Entidades do setor criticam a medida, classificando-a como barreira não-tarifária disfarçada de política ambiental. “O Brasil tem condições de produzir carne e soja de forma sustentável. O que não podemos aceitar é a imposição de regras que desconsideram a legislação nacional e criam custos adicionais sem diálogo adequado”, afirmou recentemente o presidente da Confederação da Agricultura e Pecuária do Brasil (CNA).
A visão da União Europeia
Para Bruxelas, a regra é uma forma de alinhar consumo e sustentabilidade. A narrativa oficial é clara: ao exigir rastreabilidade, a UE pretende reduzir a pegada de desmatamento global associada ao seu mercado interno.
Autoridades europeias reforçam que a medida não tem caráter protecionista, mas ambiental. Ainda assim, países como Brasil e Indonésia acusam o bloco de unilateralismo e já ameaçaram recorrer à Organização Mundial do Comércio (OMC) contra a norma.
Impacto potencial nas exportações brasileiras
Segundo estudo do Insper Agro Global, até 40% dos embarques de carne bovina e soja brasileiros destinados à União Europeia correm risco de bloqueio, caso os produtores não consigam se adequar plenamente às exigências. Isso equivaleria a mais de US$ 3 bilhões em exportações anuais comprometidas.
Os efeitos indiretos também preocupam: países que importam carne e soja brasileiras podem adotar regras semelhantes, criando um efeito cascata. Além disso, grandes multinacionais do setor alimentício já sinalizaram que vão exigir dos fornecedores globais a mesma rastreabilidade prevista pela União Europeia, o que pode tornar o padrão obrigatório de fato, mesmo fora da UE.
O desafio da rastreabilidade total
O Brasil tem avançado em iniciativas de rastreabilidade. Grandes frigoríficos, como JBS e Marfrig, já anunciaram sistemas para monitorar toda a cadeia de fornecedores diretos e indiretos.
A meta é garantir que nenhum animal abatido venha de áreas desmatadas após 2020. Ainda assim, implementar o controle em escala nacional exige integração de bases de dados públicas, tecnologia de satélite e cooperação entre governo e setor privado.
Uma das propostas em debate é a criação de uma plataforma unificada que cruze informações do CAR, do sistema de transporte animal (GTA) e imagens de satélite. O Ministério da Agricultura estuda formas de financiar a adesão dos pequenos produtores a esses sistemas, evitando que fiquem de fora do mercado internacional.
Geopolítica da carne: Brasil no centro da disputa
A imposição da EUDR não ocorre no vácuo. Há um pano de fundo geopolítico importante.
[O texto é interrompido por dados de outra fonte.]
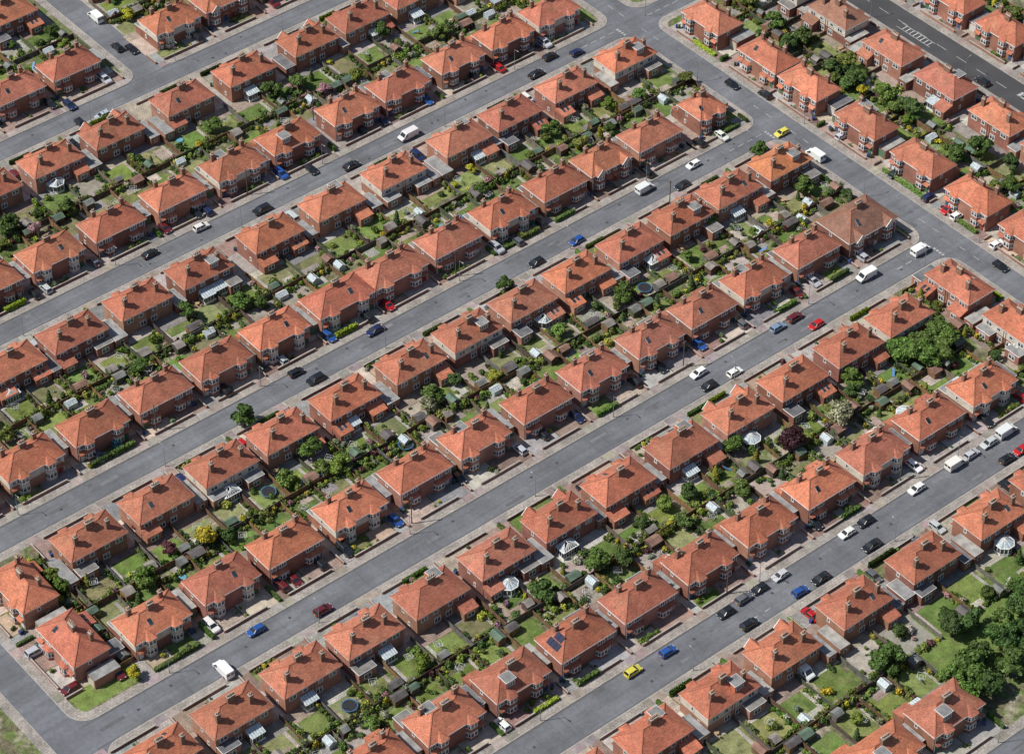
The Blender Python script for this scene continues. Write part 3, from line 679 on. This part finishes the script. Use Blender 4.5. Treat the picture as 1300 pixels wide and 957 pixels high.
# ------------------------------------------------------------------ trees surveyed
def tc(x2,y2,r,col=None,kind=None): put_tree(x2/2,y2/2,r,col,kind)
G1=(.07,.12,.027);G2=(.10,.16,.034)
for dx,dy in ((0,0),(4,2),(-4,1),(2,-3.5),(-2,-4),(5.5,-2),(1,4),(-5,4),(7,3)): put_tree(384.5+dx,319.5+dy*.8,U(2.5,3.3),jit(G2,.2))
for dx,dy,r in ((0,0,3),(4,-1,2.8),(2,3,2.2),(-5,-11,3.6),(-9,-9,2.8),(-1,-9,3.0),(5,-9,3.4),(9,-6,3),(-12,-15,3.2),(-6,-15,3.4),(2,-15,3.6),(10,-12,3.6),(14,-6,3.4),(15,-12,3.4),(19,-2,3),(20,-8,3.4),(8,-16,3.4)): put_tree(327.5+dx,256+dy,r,jit(random.choice((G1,G2,(.055,.10,.025))),.2))
for a in [(708,631,3,(.25,.27,.16)),(680,634,3,(.055,.02,.025)),(655,986,3,G1),(651,796,2.3,G1),(504,799,2.7,G1),(449,749,2.6,(.36,.31,.03)),(808,759,2.8,G2),(431,774,1.4,(.15,.04,.03)),(688,755,2.6,G2),(539,634,2.8,G1),(567,632,2.8,G2),(519,749,2.6,(.14,.2,.035)),(515,764,2.4,G2),(578,758,2.7,G2),(526,874,2.2,G1),(896,726,3,G1),(730,647,2.7,G2),(494,978,2.8,G1),(415,745,2.6,G2),(729,991,2.4,G1),(752,972,2.2,G2),(659,649,2.3,G2),(621,516,3.3,G1),(743,872,2.3,G2),(756,770,2.2,G2),(524,972,2.5,G2),(615,981,2.5,G2),(383,706,1.6,(.38,.34,.03)),(891,867,2.6,G2),(889,807,2.6,G1),(670,984,2.4,G2),(812,795,2,G1)]: tc(a[0],a[1],a[2],jit(a[3],.1))
for k in range(24): put_tree(U(440,451),U(325,450),U(1.4,2.8),jit(random.choice(GREENS),.2))
for k in range(8): put_tree(U(493,500),U(355,430),U(1.4,2.6),jit(random.choice(GREENS),.2))
for (x,y,r) in ((412,421,1.5),(411,392,1.2),(411.5,431,2),(411,372,1.4),(411,337,1.2),(411,450,1.6),(410,424,1.8)): put_tree(x,y,r)
# ------------------------------------------------------------------ cars
def car_mesh(kind):
    mb=MB()
    if kind=='hatch': L,w,zr=2.05,.87,1.46; pro=[(-2.05,.32),(-2.05,.62),(-1.95,.72),(-1.05,.93),(1.85,.97),(2.0,.75),(2.03,.35)]; cab=(-1.08,1.93,-.35,1.55)
    elif kind=='saloon': L=2.3;w=.89;zr=1.42; pro=[(-2.3,.30),(-2.3,.60),(-2.2,.70),(-1.2,.90),(1.55,.93),(2.2,.88),(2.3,.65),(2.28,.32)]; cab=(-1.2,1.7,-.4,1.0)
    elif kind=='suv': L=2.25;w=.93;zr=1.72; pro=[(-2.25,.38),(-2.25,.8),(-2.12,.95),(-1.15,1.08),(2.1,1.12),(2.22,.85),(2.22,.4)]; cab=(-1.2,2.15,-.55,1.85)
    zc={'hatch':.93,'saloon':.91,'suv':1.08}[kind]
    def loft(pr,ws,mat):
        for (a0,k0),(a1,k1) in zip(ws,ws[1:]):
            A=[(x*k0,a0,z) for (x,z) in pr]; B=[(x*k1,a1,z) for (x,z) in pr]
            for i in range(len(pr)):
                j=(i+1)%len(pr); mb.poly([A[i],A[j],B[j],B[i]],mat)
        k0=ws[0][1];k1=ws[-1][1]
        mb.poly([(x*k0,ws[0][0],z) for x,z in pr][::-1],mat); mb.poly([(x*k1,ws[-1][0],z) for x,z in pr],mat)
    loft(pro,[(-w,.955),(-w*.8,.99),(0,1.0),(w*.8,.99),(w,.955)],mCar)
    x0,x1,t0,t1=cab; zb=zc-.02; wi=w*.93; wt=w*.74
    b=[(x0,-wi,zb),(x1,-wi,zb+.03),(x1,wi,zb+.03),(x0,wi,zb)]; t=[(t0,-wt,zr-.07),(t1,-wt,zr-.07),(t1,wt,zr-.07),(t0,wt,zr-.07)]
    mb.hexa(b,t,mCGl)
    mb.hexa([(t0-.06,-wt-.03,zr-.068),(t1+.08,-wt-.03,zr-.068),(t1+.08,wt+.03,zr-.068),(t0-.06,wt+.03,zr-.068)],[(t0+.15,-wt+.1,zr),(t1-.1,-wt+.1,zr),(t1-.1,wt-.1,zr),(t0+.15,wt-.1,zr)],mCar)
    for s in (-1,1):
        mb.beam((x0+.02,s*wi*.995,zb),(t0,s*wt,zr-.06),.09,mCar); mb.beam((x1-.02,s*wi*.995,zb),(t1,s*wt,zr-.06),.14,mCar)
        m=(t0+t1)/2; mb.beam((m+.05,s*(wi+.01),zb),(m,s*(wt+.015),zr-.06),.1,mCar)
        mb.box(x0+.15,x0+.33,w+.02 if s>0 else -w-.2,w+.2 if s>0 else -w-.02,zb,zb+.13,mCar)
        mb.box(-L*.985,-L*.93,s*w*.5 if s>0 else -w*.88,w*.88 if s>0 else -w*.5,.6,.72,mLamp,(.7,.7,.7)); mb.box(L*.96,L*.985,s*w*.6 if s>0 else -w*.9,w*.9 if s>0 else -w*.6,.65,.85,mLamp,(.4,.02,.02))
        for x in (-L*.63,L*.6):
            n=14; r=.33; ys=(s*w*.78,s*(w+.015)); y_0,y_1=min(ys),max(ys)
            C=[(x+r*math.cos(2*math.pi*i/n),r+r*math.sin(2*math.pi*i/n)) for i in range(n)]
            for i in range(n):
                a=C[i];q=C[(i+1)%n]; mb.poly([(a[0],y_0,a[1]),(q[0],y_0,q[1]),(q[0],y_1,q[1]),(a[0],y_1,a[1])],mTyre)
            mb.poly([(c[0],s*(w+.015),c[1]) for c in C],mTyre); mb.poly([(x+(c[0]-x)*.6,s*(w+.025),r+(c[1]-r)*.6) for c in C],mMetal)
    mb.box(-L*1.0,-L*.97,-.26,.26,.38,.5,mLamp,(.6,.6,.6)); mb.box(L*.985,L*1.0,-.26,.26,.5,.62,mLamp,(.6,.5,.1))
    return mb.mesh('car_'+kind)
def van_mesh():
    mb=MB(); w=.98
    pro=[(-2.6,.4),(-2.6,.85),(-2.4,1.05),(-1.85,1.2),(-1.2,2.05),(-.9,2.2),(2.55,2.2),(2.6,2.0),(2.6,.4)]
    ws=[(-w,.985,-.0),(-w*.86,1,.04),(w*.86,1,.04),(w,.985,0)]
    for (a,k,dz),(b,k2,dz2) in zip(ws,ws[1:]):
        for i in range(len(pro)):
            p=pro[i];q=pro[(i+1)%len(pro)]; f=lambda P,kk,dd:(P[0]*kk,0,P[1]+(dd if P[1]>2 else 0))
            A=f(p,k,dz);B=f(q,k,dz);C=f(q,k2,dz2);D=f(p,k2,dz2)
            mb.poly([(A[0],a,A[2]),(B[0],a,B[2]),(C[0],b,C[2]),(D[0],b,D[2])],mCar)
    mb.poly([(x*.985,-w,z) for x,z in pro][::-1],mCar); mb.poly([(x*.985,w,z) for x,z in pro],mCar)
    mb.poly([(-1.84,-w*.85,1.27),(-1.84,w*.85,1.27),(-1.26,w*.78,2.03),(-1.26,-w*.78,2.03)],mCGl)
    for s in (-1,1):
        mb.poly([(-1.65,s*(w+.012),1.25),(-.75,s*(w+.012),1.25),(-.75,s*(w+.012),1.9),(-1.2,s*(w+.012),1.9)],mCGl)
        mb.box(2.58,2.62,s*.1 if s>0 else -.85,.85 if s>0 else -.1,1.3,1.85,mCGl)
        mb.box(-2.62,-2.56,s*.5 if s>0 else -.9,.9 if s>0 else -.5,.75,.92,mLamp,(.7,.7,.7))
        mb.box(-1.7,-1.5,w+.03 if s>0 else -w-.25,w+.25 if s>0 else -w-.03,1.2,1.45,mTyre)
        for x in (-1.65,1.6):
            n=14;r=.36; y_0,y_1=sorted((s*w*.8,s*(w+.02)))
            C=[(x+r*math.cos(2*math.pi*i/n),r+r*math.sin(2*math.pi*i/n)) for i in range(n)]
            for i in range(n):
                a=C[i];q=C[(i+1)%n]; mb.poly([(a[0],y_0,a[1]),(q[0],y_0,q[1]),(q[0],y_1,q[1]),(a[0],y_1,a[1])],mTyre)
            mb.poly([(c[0],s*(w+.02),c[1]) for c in C],mTyre); mb.poly([(x+(c[0]-x)*.55,s*(w+.03),r+(c[1]-r)*.55) for c in C],mMetal)
    mb.box(-2.66,-2.58,-w*.9,w*.9,.36,.62,mTyre)
    return mb.mesh('van')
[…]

A União Europeia busca reforçar sua posição como líder em regulação ambiental global, exportando padrões que acabam moldando cadeias produtivas em outros continentes.
Para os Estados Unidos, o movimento europeu pode abrir espaço para aumentar sua participação no mercado de carne, caso o Brasil enfrente dificuldades de adaptação.
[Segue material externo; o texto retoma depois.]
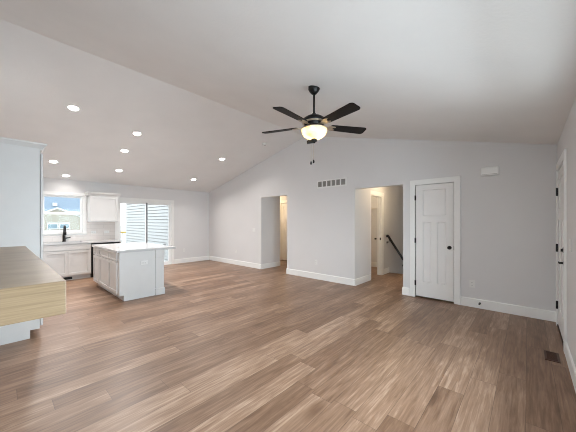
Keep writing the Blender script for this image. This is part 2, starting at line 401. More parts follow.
# --- baseboards
def bb(name, runs):
    b = MB(); d, h = 0.015, 0.142
    for (ax, p, sgn, a, e) in runs:      # ax: the axis the run follows; p: wall plane; sgn: side the board stands out to
        prof = [(p, 0.0), (p+sgn*d, 0.0), (p+sgn*d, h-0.008), (p+sgn*d*0.55, h), (p, h)]
        b.prism(prof, 'y' if ax == 'y' else 'x', a, e)
    struct(name, b, M['trim'])
CW = 0.09
bb('baseboard_north', [('x', YN, -1, XW, O1[0]+0.0), ('x', YN, -1, O1[1], O2[0]), ('x', YN, -1, O2[1], DL-CW-0.008), ('x', YN, -1, DR+CW+0.008, XE)])
bb('baseboard_east', [('y', XE, -1, YS, EY0-CW-0.005), ('y', XE, -1, EY1+CW+0.003, YN)])
bb('baseboard_west', [('y', XW, 1, GY1+CW, YN)])
bb('baseboard_hall', [('y', O1[0], 1, YN-0.015, 5.95), ('y', O1[1], -1, YN-0.015, 6.85), ('x', 6.85, -1, -8.1, -6.66), ('x', 6.85, -1, -5.70, O1[1]),
                      ('y', O2[0], 1, YN-0.015, 5.925), ('y', LX, 1, 6.775, 7.14), ('y', O2[1], -1, YN-0.015, 7.14), ('x', 7.75, -1, -4.3, LX-T)])
bb('baseboard_chimney', [('x', -0.035, 1, -2.83, -1.21), ('y', -1.21, 1, YS, -0.035)])

# --- doors
def casing(fr, u0, u1, top, plane, sgn, ax):
    """flat casing boards round an opening u0..u1, standing out of the wall plane"""
    d = 0.018*sgn
    lo, hi = min(plane, plane+d), max(plane, plane+d)
    for a in ((u0-CW, u0, 0, top+CW), (u1, u1+CW, 0, top+CW), (u0, u1, top, top+CW)):
        if ax == 'x': fr.box(a[0], a[1], lo, hi, a[2], a[3], 0.002)
        else: fr.box(lo, hi, a[0], a[1], a[2], a[3], 0.002)
def knob_at(parent, name, loc, axis, sgn, m, r=0.027):
    k = MB(); mt = {'y': Matrix.Rotation(R(90*(-sgn)), 4, 'X'), 'x': Matrix.Rotation(R(90*sgn), 4, 'Y')}[axis]
    k.lathe([(0, 0), (0.032, 0.0), (0.032, 0.006), (0.012, 0.009), (0.011, 0.03), (r*0.9, 0.036), (r, 0.048), (r*0.85, 0.058), (0, 0.062)], loc, mtx=mt, n=20)
    return k.build(name, m, parent)

def sticking(q, u0, u1, z0, z1, y, w_=0.010, dp=0.016):
    """sloped moulding round a recessed panel"""
    q.prism([(u0, y+0.003), (u0+w_, y+dp), (u0, y+dp)], 'z', z0, z1); q.prism([(u1, y+0.003), (u1-w_, y+dp), (u1, y+dp)], 'z', z0, z1)
    q.prism([(y+0.003, z0), (y+dp, z0+w_), (y+dp, z0)], 'x', u0, u1); q.prism([(y+0.003, z1), (y+dp, z1-w_), (y+dp, z1)], 'x', u0, u1)
# door_1: the closet door, craftsman style with one panel over two
d1 = sempty('door_1', ((DL+DR)/2, YN, 0))
q = MB(); casing(q, DL-0.004, DR+0.004, DTOP, YN, -1, 'x'); q.build('door_casing', M['trim'], d1)
q = MB(); q.box(DL-0.004, DL, YN, YN+T, 0, DTOP); q.box(DR, DR+0.004, YN, YN+T, 0, DTOP); q.box(DL, DR, YN+0.09, YN+0.10, 0, DTOP-0.001)
q.build('door_jamb', M['slot'], d1)  # dark jamb and backing sheet paint the shadow line round the slab
a, b_, y1, y2 = DL+0.005, DR-0.005, YN-0.002, YN+0.034
q = MB()
q.box(a, a+0.118, y1, y2, 0.028, 2.038); q.box(b_-0.118, b_, y1, y2, 0.028, 2.038)
q.box(a+0.118, b_-0.118, y1, y2, 1.945, 2.038); q.box(a+0.118, b_-0.118, y1, y2, 1.372, 1.487); q.box(a+0.118, b_-0.118, y1, y2, 0.028, 0.290)
cm = (a+b_)/2; q.box(cm-0.047, cm+0.047, y1, y2, 0.290, 1.372)
q.build('door_slab', M['door'], d1)
sticking(q_ := MB(), a+0.118, b_-0.118, 1.487, 1.945, y1); q_.box(a+0.118, b_-0.118, y1+0.016, y2-0.010, 1.487, 1.945)
q_.build('door_panel', M['door'], d1)
for u, v in ((a+0.118, cm-0.047), (cm+0.047, b_-0.118)):
    q_ = MB(); sticking(q_, u, v, 0.290, 1.372, y1); q_.box(u, v, y1+0.016, y2-0.010, 0.290, 1.372)
    q_.build('door_panel', M['door'], d1)
knob_at(d1, 'door_knob', (-0.982, y1, 0.935), 'y', -1, M['black'])['label'] = 'matte black round knob'
for z in (1.812, 1.035, 0.262):
    MB().box(DL-0.012, DL+0.010, YN-0.022, YN-0.0025, z-0.045, z+0.045, 0.004).build('hinge', M['black'], d1)
MB().box(DR-0.003, DR+0.006, YN-0.021, YN-0.002, 0.905, 0.965).build('strike_plate', M['grille'], d1)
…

Por outro lado, a China — maior comprador da carne brasileira — ainda não sinalizou medidas semelhantes, mas acompanha de perto o debate. Se Pequim decidir adotar regras similares, o impacto sobre o agronegócio brasileiro seria ainda maior, já que cerca de 60% das exportações de carne bovina têm a China como destino.
O que esperar para os próximos meses
Até dezembro de 2025, o Brasil terá de provar que está apto a cumprir as exigências. O setor privado corre contra o tempo para ajustar sistemas, enquanto o governo negocia com a União Europeia flexibilizações, como prazos mais longos e aceitação de certificações nacionais.
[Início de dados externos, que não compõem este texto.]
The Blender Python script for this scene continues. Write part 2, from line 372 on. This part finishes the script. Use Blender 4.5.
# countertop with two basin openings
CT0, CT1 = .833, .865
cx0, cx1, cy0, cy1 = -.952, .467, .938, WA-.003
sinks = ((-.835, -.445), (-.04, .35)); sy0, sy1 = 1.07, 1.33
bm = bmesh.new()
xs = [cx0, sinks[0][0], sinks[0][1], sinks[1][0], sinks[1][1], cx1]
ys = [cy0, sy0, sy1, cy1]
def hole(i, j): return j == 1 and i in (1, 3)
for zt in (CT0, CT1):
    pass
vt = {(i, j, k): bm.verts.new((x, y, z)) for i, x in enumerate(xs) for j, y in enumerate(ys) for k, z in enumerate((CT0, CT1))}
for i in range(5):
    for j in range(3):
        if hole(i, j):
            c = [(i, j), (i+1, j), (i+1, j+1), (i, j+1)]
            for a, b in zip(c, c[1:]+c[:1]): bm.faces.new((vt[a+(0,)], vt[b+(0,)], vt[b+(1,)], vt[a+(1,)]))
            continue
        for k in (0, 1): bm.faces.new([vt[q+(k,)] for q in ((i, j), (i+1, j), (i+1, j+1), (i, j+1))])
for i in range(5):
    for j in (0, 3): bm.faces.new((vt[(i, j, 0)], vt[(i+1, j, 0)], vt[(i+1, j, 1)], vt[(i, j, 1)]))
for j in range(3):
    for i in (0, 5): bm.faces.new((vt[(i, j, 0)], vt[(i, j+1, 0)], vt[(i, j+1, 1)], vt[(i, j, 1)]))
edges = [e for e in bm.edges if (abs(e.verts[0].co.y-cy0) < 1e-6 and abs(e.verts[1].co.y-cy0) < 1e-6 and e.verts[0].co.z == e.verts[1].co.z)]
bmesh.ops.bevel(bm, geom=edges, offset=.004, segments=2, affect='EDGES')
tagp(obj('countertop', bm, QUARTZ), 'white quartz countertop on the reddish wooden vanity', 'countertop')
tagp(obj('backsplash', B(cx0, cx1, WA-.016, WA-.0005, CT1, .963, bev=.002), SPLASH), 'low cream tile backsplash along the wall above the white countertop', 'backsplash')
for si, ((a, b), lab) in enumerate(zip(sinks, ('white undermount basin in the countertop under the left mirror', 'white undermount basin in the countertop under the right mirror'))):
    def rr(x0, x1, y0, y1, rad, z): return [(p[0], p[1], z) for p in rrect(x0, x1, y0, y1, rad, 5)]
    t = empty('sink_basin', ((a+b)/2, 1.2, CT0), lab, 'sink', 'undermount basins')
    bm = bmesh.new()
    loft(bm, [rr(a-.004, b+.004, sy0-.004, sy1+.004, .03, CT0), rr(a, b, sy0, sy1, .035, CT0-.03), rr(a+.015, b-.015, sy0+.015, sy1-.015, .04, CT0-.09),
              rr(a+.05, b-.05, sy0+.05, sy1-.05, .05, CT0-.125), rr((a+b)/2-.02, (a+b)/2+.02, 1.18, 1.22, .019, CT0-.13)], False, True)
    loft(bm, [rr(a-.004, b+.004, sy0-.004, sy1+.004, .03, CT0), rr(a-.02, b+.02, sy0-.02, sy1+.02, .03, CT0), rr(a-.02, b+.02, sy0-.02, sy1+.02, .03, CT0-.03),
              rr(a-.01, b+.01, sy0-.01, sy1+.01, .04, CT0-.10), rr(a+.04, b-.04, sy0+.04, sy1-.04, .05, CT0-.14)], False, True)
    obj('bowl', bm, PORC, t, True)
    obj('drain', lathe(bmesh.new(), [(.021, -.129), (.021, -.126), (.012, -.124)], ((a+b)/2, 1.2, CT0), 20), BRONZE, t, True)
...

O risco, no entanto, é que a pressão ambiental se some a disputas comerciais em outros setores, como aço e biocombustíveis, criando um ambiente mais hostil para as exportações brasileiras. Caso não haja adaptação rápida, o país pode perder espaço para concorrentes como Austrália e Argentina.
O EUDR coloca o Brasil diante de um dilema: acelerar a transição para uma produção 100% rastreável ou correr o risco de perder mercados estratégicos.
O desafio é técnico, político e econômico. A pressão europeia expõe fragilidades, mas também pode ser o catalisador de uma transformação no agronegócio brasileiro rumo a práticas mais transparentes e sustentáveis.
Resta saber se o país conseguirá transformar a ameaça em oportunidade — ou se verá bilhões de dólares em exportações bloqueados nos portos da União Europeia.